Marketplace’s Stacey Vanek Smith reports.


Stacey Vanek-Smith: Weekly unemployment numbers are notoriously volatile, but lately they’ve been eerily consistent, says Ken Goldstein, an economist with the Conference Board.

KEN GOLDSTEIN: About 450,000 to about 480,000 per week and it’s been there April, May, June, July.

Goldstein says another disturbing trend has to do with so-called continuing claims — people collecting unemployment long term.

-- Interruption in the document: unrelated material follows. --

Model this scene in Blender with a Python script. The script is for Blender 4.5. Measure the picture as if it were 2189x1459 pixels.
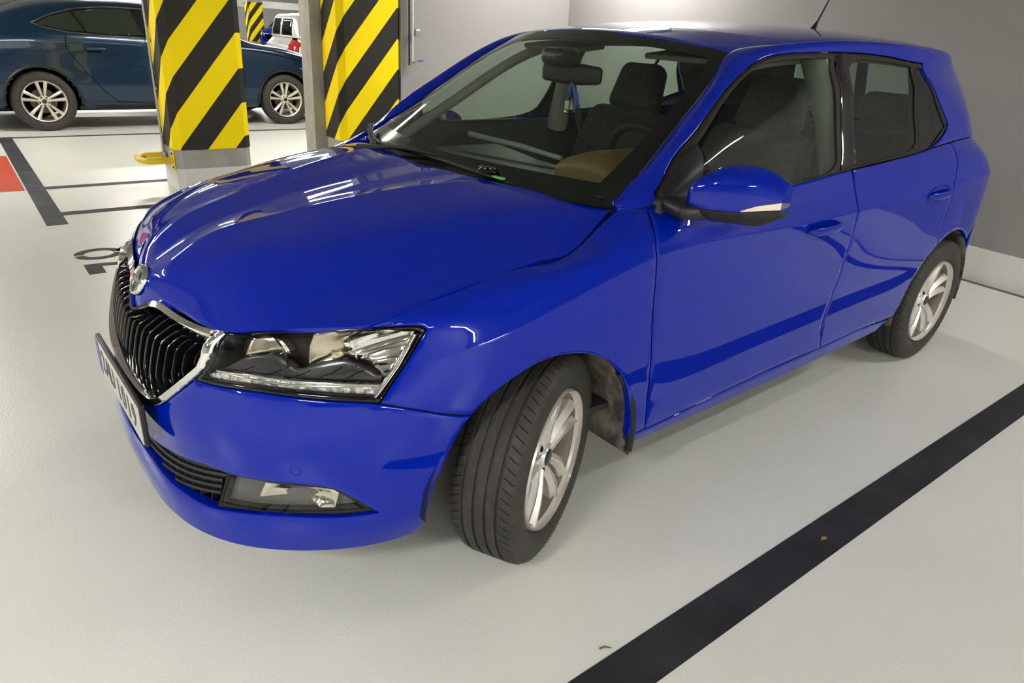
import bpy, math, random
import numpy as np
from mathutils import Vector, Matrix
from mathutils.geometry import delaunay_2d_cdt

# ------------------------------------------------------------------ scene, camera, light
for o in list(bpy.data.objects): bpy.data.objects.remove(o)
SC = bpy.context.scene; COL = SC.collection
W_PX, H_PX, F_PX = 2189, 1459, 1484.3
CAM = Vector((-1.1492, -1.9762, 1.3794))
_f = Vector((.589059, .697922, -.407327)); _r = Vector((.779722, -.623276, .059668)); _u = Vector((.212233, .352749, .911331))
cd = bpy.data.cameras.new('camera'); cam = bpy.data.objects.new('camera', cd); COL.objects.link(cam)
cam.matrix_world = Matrix(((_r.x, _u.x, -_f.x, CAM.x), (_r.y, _u.y, -_f.y, CAM.y), (_r.z, _u.z, -_f.z, CAM.z), (0, 0, 0, 1)))
cd.sensor_width = 36; cd.sensor_fit = 'HORIZONTAL'; cd.lens = F_PX/W_PX*36; cd.clip_start = .02; cd.clip_end = 200
SC.camera = cam
wd = bpy.data.worlds.new('world'); SC.world = wd; wd.use_nodes = True
wd.node_tree.nodes['Background'].inputs[0].default_value = (.8, .85, .9, 1)
wd.node_tree.nodes['Background'].inputs[1].default_value = .05
SC.view_settings.view_transform = 'Standard'; SC.view_settings.look = 'None'; SC.view_settings.gamma = 1
SC.view_settings.use_curve_mapping = False
EXPOSURE = 2.12
SC.view_settings.exposure = EXPOSURE
LAMP_POWER = 42.0          # emission strength of the lamp diffusers
# ceiling lamps: centre x, y, direction ('x' or 'y'), length; z of the ceiling is 2.62
CEIL = 2.62
LAMPS = [(1.7, 5.7, 'x', 1.5, .6), (3.4, 5.7, 'x', 1.5, .5), (-1.9, 7.4, 'x', 1.2, .7), (-6.5, 8.5, 'x', 1.5), (-4.6, 6.0, 'x', 1.5), (-6.0, 1.0, 'x', 1.5), (-3.6, -2.0, 'x', 1.5, 1.15), (-2.6, -5.2, 'x', 1.5, .8), (.4, -7.0, 'x', 1.5, 1.7),  # last in this row: unseen lamp added to brighten the near floor
         (3.0, -2.7, 'x', 1.5, .35), (4.0, 3.0, 'y', 1.2), (1.7, 10.5, 'x', 1.5), (5.4, 10.5, 'x', 1.5), (-3.4, 11, 'x', 1.5),
         (1.7, 15, 'x', 1.5), (5.4, 15, 'x', 1.5), (9, 15, 'x', 1.5), (5.4, 20, 'x', 1.5), (9, 20, 'x', 1.5), (12.5, 20, 'x', 1.5), (-3.4, 17, 'x', 1.5),
         (9, 25, 'x', 1.5), (12.5, 25, 'x', 1.5), (9, 31, 'x', 1.5), (13, 31, 'x', 1.5), (11, 38, 'x', 1.5), (15, 38, 'x', 1.5)]
def nspl(t, P):
    # second derivatives of a natural cubic spline through P at knots t
    n = len(t); h = np.diff(t); A = np.zeros((n, n)); B = np.zeros_like(P)
    A[0, 0] = A[-1, -1] = 1
    for i in range(1, n-1):
        A[i, i-1] = h[i-1]; A[i, i] = 2*(h[i-1]+h[i]); A[i, i+1] = h[i]
        B[i] = 6*((P[i+1]-P[i])/h[i]-(P[i]-P[i-1])/h[i-1])
    return np.linalg.solve(A, B.reshape(n, -1)).reshape(P.shape)
def evspl(t, P, M, x):
    i = np.clip(np.searchsorted(t, x)-1, 0, len(t)-2); h = t[i+1]-t[i]
    a = (t[i+1]-x)/h; b = (x-t[i])/h
    sh = (-1,)+(1,)*(P.ndim-1); a = a.reshape(sh); b = b.reshape(sh); h = h.reshape(sh)
    return a*P[i]+b*P[i+1]+((a**3-a)*M[i]+(b**3-b)*M[i+1])*h*h/6
def curve(P, n):
    # smooth resampling of a 3D polyline
    P = np.array(P, float); t = np.r_[0, np.cumsum(np.linalg.norm(np.diff(P, axis=0), axis=1))]
    return evspl(t, P, nspl(t, P), np.linspace(0, t[-1], n))
class Surf:
    # tensor surface: natural splines along u, hermite along v with optional crease rows
    def __init__(s, G, sym0=False, creases=(), usym=False):
        G = np.array(G, float); s.sym0 = sym0
        if sym0:   # mirror beyond the centreline so the surface is smooth across y = 0
            m = G[1:4][::-1].copy(); m[:, :, 1] *= -1; s.off = 3; G = np.concatenate([m, G])
        else: s.off = 0
        c = G.mean(1); t = np.r_[0, np.cumsum(np.linalg.norm(np.diff(c, axis=0), axis=1))]
        t -= t[s.off]; s.t = t; s.G = G; s.M = nspl(t, G); s.cr = creases; s.nv = G.shape[1]
        s.umax = t[-1]
        d = np.linalg.norm(np.diff(G[s.off:], axis=1), axis=2).mean(0); s.vl = np.r_[0, np.cumsum(d)]
        s.vmax = s.vl[-1]
    def __call__(s, u, v):
        # v in metres of mean arc length
        u = np.atleast_1d(np.asarray(u, float)); v = np.atleast_1d(np.asarray(v, float))
        Q = evspl(s.t, s.G, s.M, u); vl = s.vl; n = s.nv
        i = np.clip(np.searchsorted(vl, v)-1, 0, n-2); k = np.arange(len(u))
        def tan(j, side):
            j = np.clip(j, 0, n-1); jm = np.clip(j-1, 0, n-1); jp = np.clip(j+1, 0, n-1)
            dl = (Q[k, j]-Q[k, jm])/np.maximum(vl[j]-vl[jm], 1e-9)[:, None]
            dr = (Q[k, jp]-Q[k, j])/np.maximum(vl[jp]-vl[j], 1e-9)[:, None]
            w = ((vl[jp]-vl[j])/np.maximum(vl[jp]-vl[jm], 1e-9))[:, None]
            m = dl*w+dr*(1-w)
            m = np.where((j == 0)[:, None], dr, m); m = np.where((j == n-1)[:, None], dl, m)
            c = np.isin(j, s.cr)[:, None]
            return np.where(c, dl if side < 0 else dr, m)
        h = (vl[i+1]-vl[i]); x = ((v-vl[i])/h)[:, None]; h = h[:, None]
        p0, p1 = Q[k, i], Q[k, i+1]; m0, m1 = tan(i, 1)*h, tan(i+1, -1)*h
        return (2*x**3-3*x**2+1)*p0+(x**3-2*x**2+x)*m0+(-2*x**3+3*x**2)*p1+(x**3-x**2)*m1
    def normal(s, u, v, e=2e-3):
        u = np.atleast_1d(np.asarray(u, float)); v = np.atleast_1d(np.asarray(v, float))
        n = np.cross(s(u+e, v)-s(u-e, v), s(u, np.minimum(v+e, s.vmax))-s(u, np.maximum(v-e, 0)))
        return n/np.maximum(np.linalg.norm(n, axis=1), 1e-12)[:, None]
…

That number keeps dropping.

GOLDSTEIN: That’s a bad sign that people have gotten their last check that they’re eligible for, and there’s still no job for them.

Goldstein says in a weak job market, people stop spending, and that creates a vicious cycle.

GOLDSTEIN: Business looks at that and says, “Where’s the need to add more staff?” Consumers see the lack of hiring, so consumption remains very weak.

TOM HIGGINS: That is the vicious cycle, what we’re hoping to see is a reversal of that: the fortuitous cycle.

That’s Tom Higgins, chief economist with Payden Rygel. He points out that slowly, but surely, the private sector has been adding jobs.

HIGGINS: Private companies start hiring workers, then you see the wage growth and then finally you see demand increase, which leads them to hire more people.

But economist Ken Goldstein says job growth will have to basically double before the unemployment rate starts to go down.

GOLDSTEIN: It’s starting to feel like that play, “Waiting for Godot.” This is a different economy. The kind of economy we had, even in 2006, it’s gone. It no longer exists.

Goldstein predicts it will take years for the unemployment rate to drop back down to pre-recession lows.

I’m Stacey Vanek-Smith for Marketplace.